長男がバリカンの音が怖いと言ったこと、イヤホンをしようと提案したことを忘れていた自分が情けない。何で忘れるんだよそんな大事なこと。自分が嫌になる。
それでも長男は私を責める言葉はひとつも言わずに、自分からイヤホンをつけたいとだけ伝えてきた。その事実が何とも胸に刺さる。健気ないい子や…。それなのに私ときたらポンコツにも程がある。いい加減にしろ。
自分のダメ親っぷりに泣きたくなる気持ちをグッと堪え、急いでiPadとイヤホンを準備してセッティング。今度はすんなり座ってくれた長男にケープを巻きき、YouTubeの中から大好きな動画を選んであげた。
その後は、ここまでのやり取りが嘘のようにスムーズ進行。耳周りこそちょっと嫌がったが、泣くことも無く15分程で切り終えた。
すごく長くなってしまったが、いや子の髪の毛は短くなったけど(やかましい)とりあえず無事に散髪することができて良かった。次男に関しては「やれそうならやろう」ぐらいの気持ちだったけれど、ついでにサッパリ出来て良かった。

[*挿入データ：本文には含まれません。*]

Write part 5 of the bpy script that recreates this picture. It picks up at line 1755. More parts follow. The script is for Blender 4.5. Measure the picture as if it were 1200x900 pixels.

あまのじゃく期、親としては対応が難しくて結構辛い。しかし、それは彼にとっては自我の確立の為の大事な時期で、彼もいろんな葛藤と戦っているんだよな…ということを改めて心に留めておかねばと思う今日この頃である。
西洋では独立期と呼ばれているとか。
独立か…
子の成長は嬉しいけれど、やっぱり少し寂しい。
ゆっくり大人になってくれよ。
私なんかまだこんなんなんだから、追い抜かないでくれよ。